Concerns?  Investors spent 2023 wondering if the stock-market rally largely driven by a handful of megacap tech stocks and will there be a reversal or a pause? Those worries remain in place as the S&P 500 has returned to record territory in the new year.

“With the usual set of select megacap stocks pacing early 2024 performance, concentration-risk worries have been getting a lot of attention again, and particularly what it may mean for stock-market performance should these trends reverse in the coming months,” said Brian Belski, chief investment strategist at BMO Capital Markets, in a note. It is a topic that comes up frequently in client conversations and appears to be what has investors worried most, he said. The good news, according to Belski, is that investors may be overestimating the risk a megacap reversal would pose to the bull market. Instead, BMO’s analysis shows that the S&P 500 SPX has performed just fine following peaks in relative performance of the 10 largest stocks. Belski highlighted the S&P 500 has averaged a 14.3% return in the year following prior relative performance peaks since 1990.
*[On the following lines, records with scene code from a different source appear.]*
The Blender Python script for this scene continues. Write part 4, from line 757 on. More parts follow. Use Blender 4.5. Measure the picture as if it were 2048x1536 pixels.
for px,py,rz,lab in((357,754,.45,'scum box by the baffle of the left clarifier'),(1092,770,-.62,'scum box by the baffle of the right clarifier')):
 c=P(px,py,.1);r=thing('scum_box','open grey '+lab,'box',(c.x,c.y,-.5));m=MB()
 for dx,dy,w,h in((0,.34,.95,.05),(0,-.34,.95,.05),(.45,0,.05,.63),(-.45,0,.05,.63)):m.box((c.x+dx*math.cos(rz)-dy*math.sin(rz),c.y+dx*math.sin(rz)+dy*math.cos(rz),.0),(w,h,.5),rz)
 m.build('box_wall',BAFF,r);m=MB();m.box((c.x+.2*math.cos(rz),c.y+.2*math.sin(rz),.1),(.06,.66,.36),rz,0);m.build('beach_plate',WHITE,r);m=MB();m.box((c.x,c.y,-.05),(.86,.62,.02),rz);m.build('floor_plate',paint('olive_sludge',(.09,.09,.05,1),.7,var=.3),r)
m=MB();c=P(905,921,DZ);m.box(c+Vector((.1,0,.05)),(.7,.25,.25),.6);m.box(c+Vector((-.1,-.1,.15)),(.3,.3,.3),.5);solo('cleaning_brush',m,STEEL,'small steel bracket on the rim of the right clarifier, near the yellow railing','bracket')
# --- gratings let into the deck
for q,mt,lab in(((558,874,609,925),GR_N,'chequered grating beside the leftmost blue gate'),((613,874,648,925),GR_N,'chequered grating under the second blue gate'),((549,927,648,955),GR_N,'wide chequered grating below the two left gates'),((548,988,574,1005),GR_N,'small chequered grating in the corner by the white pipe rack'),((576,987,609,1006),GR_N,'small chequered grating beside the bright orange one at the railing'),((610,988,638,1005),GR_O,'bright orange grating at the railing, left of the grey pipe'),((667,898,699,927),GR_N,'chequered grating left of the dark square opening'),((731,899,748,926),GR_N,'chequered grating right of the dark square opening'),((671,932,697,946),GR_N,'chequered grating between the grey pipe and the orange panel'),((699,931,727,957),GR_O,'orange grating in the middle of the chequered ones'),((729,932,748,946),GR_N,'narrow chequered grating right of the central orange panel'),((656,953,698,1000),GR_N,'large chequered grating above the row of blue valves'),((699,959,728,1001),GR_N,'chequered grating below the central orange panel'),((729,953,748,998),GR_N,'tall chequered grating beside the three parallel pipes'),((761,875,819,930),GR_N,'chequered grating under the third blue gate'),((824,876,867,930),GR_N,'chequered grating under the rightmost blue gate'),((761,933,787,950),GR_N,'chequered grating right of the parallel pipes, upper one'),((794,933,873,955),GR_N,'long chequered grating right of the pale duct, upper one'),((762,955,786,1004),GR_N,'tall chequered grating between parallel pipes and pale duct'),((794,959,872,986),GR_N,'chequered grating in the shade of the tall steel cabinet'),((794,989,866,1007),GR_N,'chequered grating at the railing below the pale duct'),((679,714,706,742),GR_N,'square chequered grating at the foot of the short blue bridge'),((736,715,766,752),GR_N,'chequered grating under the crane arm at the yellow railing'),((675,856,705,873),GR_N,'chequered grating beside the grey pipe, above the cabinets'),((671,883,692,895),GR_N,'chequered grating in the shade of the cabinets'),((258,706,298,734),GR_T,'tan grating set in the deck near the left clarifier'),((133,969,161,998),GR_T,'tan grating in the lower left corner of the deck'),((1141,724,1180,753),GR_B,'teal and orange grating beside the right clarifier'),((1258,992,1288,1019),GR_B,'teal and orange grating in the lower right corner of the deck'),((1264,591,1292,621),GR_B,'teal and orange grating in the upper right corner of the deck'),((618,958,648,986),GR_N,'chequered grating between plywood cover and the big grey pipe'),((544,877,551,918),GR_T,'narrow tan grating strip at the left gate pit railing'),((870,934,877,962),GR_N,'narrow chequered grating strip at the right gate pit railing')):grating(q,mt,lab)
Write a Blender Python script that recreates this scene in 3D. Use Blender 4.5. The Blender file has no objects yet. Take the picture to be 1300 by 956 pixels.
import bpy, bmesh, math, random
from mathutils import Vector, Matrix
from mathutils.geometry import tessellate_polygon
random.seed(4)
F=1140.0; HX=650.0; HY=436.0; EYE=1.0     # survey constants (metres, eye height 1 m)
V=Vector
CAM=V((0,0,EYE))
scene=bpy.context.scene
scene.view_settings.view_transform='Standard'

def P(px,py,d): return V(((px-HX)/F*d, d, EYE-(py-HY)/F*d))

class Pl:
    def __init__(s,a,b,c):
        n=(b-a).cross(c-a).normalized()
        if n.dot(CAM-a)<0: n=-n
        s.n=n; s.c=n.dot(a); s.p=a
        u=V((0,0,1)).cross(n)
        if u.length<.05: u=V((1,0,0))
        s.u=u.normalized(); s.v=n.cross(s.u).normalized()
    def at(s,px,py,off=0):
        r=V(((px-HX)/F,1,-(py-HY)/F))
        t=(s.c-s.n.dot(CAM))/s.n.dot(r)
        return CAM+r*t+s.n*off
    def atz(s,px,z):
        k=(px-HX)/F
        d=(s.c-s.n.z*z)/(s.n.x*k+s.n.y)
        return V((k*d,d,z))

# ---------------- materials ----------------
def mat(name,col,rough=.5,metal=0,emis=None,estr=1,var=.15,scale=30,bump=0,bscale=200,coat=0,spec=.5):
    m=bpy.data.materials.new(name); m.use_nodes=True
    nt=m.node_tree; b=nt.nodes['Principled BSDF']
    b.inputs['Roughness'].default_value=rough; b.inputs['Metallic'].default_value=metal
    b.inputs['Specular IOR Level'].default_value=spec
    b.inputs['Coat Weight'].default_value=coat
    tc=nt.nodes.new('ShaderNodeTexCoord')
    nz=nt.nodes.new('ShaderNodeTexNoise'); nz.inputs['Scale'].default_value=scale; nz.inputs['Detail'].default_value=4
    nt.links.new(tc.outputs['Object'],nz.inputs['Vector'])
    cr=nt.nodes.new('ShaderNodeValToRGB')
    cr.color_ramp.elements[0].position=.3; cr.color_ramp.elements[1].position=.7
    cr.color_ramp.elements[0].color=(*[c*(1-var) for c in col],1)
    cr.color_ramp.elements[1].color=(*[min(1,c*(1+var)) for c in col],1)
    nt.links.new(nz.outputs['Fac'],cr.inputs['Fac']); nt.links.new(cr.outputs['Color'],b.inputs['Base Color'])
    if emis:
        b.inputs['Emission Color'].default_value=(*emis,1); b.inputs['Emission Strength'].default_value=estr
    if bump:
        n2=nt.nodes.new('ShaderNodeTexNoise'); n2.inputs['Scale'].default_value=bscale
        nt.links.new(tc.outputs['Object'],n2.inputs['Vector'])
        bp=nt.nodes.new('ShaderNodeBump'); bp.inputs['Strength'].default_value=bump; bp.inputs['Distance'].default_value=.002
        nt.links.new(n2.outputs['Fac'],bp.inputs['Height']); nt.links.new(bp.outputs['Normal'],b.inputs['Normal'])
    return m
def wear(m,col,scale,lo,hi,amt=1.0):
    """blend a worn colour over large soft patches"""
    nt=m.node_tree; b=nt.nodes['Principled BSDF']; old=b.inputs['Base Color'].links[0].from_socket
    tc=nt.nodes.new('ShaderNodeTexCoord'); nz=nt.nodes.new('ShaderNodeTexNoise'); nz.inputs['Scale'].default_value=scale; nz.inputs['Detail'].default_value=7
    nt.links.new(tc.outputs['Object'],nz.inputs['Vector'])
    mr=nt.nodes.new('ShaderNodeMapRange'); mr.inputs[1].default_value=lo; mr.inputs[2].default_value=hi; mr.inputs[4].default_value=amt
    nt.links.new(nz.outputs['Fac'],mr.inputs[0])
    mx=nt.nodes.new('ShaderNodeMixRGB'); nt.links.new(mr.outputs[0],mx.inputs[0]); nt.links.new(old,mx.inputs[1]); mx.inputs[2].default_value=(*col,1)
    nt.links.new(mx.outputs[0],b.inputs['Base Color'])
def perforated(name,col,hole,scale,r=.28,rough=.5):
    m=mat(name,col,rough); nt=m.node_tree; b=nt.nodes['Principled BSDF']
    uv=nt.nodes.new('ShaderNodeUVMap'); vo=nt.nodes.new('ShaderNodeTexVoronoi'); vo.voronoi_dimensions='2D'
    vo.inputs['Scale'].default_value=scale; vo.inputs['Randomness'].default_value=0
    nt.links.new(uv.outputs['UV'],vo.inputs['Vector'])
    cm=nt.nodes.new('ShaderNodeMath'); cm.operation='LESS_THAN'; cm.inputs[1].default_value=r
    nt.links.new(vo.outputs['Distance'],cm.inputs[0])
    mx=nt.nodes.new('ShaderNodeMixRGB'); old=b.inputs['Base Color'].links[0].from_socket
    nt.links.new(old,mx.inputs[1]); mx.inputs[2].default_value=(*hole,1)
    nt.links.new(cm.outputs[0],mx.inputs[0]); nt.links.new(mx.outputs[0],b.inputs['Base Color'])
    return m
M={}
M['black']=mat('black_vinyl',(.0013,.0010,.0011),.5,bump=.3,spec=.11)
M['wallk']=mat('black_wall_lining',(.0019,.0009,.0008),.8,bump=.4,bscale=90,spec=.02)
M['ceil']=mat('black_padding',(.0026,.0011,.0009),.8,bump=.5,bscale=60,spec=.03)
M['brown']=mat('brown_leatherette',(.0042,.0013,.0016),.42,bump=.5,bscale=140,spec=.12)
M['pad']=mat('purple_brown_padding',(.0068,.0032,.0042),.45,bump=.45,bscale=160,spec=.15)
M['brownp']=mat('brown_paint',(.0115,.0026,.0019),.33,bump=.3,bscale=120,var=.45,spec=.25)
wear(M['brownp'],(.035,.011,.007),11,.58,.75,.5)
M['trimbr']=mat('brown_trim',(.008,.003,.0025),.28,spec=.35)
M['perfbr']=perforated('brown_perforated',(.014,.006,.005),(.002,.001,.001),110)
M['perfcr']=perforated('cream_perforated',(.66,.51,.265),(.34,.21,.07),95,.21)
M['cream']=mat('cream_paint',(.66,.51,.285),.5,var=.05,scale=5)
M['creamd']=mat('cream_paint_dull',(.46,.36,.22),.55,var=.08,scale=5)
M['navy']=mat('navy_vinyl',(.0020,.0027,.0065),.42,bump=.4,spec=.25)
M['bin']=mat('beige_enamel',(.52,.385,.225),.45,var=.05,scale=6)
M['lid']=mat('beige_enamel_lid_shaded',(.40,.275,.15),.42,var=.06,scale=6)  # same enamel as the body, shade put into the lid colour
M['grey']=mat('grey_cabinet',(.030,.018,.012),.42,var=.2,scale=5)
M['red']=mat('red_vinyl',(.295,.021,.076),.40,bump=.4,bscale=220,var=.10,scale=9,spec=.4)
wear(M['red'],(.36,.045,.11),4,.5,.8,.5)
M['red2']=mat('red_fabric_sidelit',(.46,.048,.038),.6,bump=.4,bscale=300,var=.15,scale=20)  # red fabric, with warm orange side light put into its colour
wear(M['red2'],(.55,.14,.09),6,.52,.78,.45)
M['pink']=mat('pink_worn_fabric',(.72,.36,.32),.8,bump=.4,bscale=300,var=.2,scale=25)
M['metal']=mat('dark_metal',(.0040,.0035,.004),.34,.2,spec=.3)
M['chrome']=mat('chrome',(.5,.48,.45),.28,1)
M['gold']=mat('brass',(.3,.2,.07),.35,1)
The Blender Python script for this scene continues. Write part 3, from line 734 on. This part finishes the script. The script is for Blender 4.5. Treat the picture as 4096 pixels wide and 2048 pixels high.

Do we buy it? Partially, why? As MarketWatch reports, “fears of a recession in the first half of 2024 have melted away like the snow in most of the country this winter, according to a new forecast of top economists released Friday. Economists now see only a 17.3% chance of negative growth of real gross domestic product in the first quarter. That’s down sharply from a 40.9% chance in the previous survey. In normal times, the risk of a recession is around 15%, economists say. In the April-June quarter, economists now see a 23.9% chance of a negative quarter of GDP growth, down from 40.2%. For the last two quarters of the year, the odds are now about 25%, down from above 24% in the prior survey. The Philadelphia Federal Reserve’s Survey of Professional Forecasters, the oldest quarterly survey of macroeconomic forecasts, began in 1968. It is based on 34 economists. This quarter’s survey paints a picture of a soft landing. The forecasters predict the economy will expand at a 2.1% annual rate in the January-March quarter, up from their expectation of 0.8% in the last survey.” But the leading economic indicators still have not turned positive.

Earnings did deliver, as earnings season is now half over. And while the Big Tech fireworks are in the rearview mirror, of the 255 S&P 500 companies reporting earnings thus far, 81% have beaten analyst estimates, according to data from LSEG I/B/E/S. (analyst rating service offerings) That’s far higher than the typical 67% beat rate. The S&P 500 is now on track to grow earnings 8.1% in the fourth quarter, LSEG notes. Take out energy stocks, and the growth jumps to 11.5%. With the good earnings reports so far, the Federal Reserve officials continue to sound confident about inflationary trends, while cautioning that it may be too soon for rate cuts. In a speech at the Brookings Institution today, Fed Governor Adriana Kugler said: “I am pleased with the disinflationary progress thus far and expect it to continue. I must emphasize, however, that the Committee’s job is not done yet.”

However, we will continue to collect dividends, enjoy relatively high interest rates as we go into the election. To my obsessed Chief fan in-laws, and my Taylor Swift adoring granddaughter, congratulations.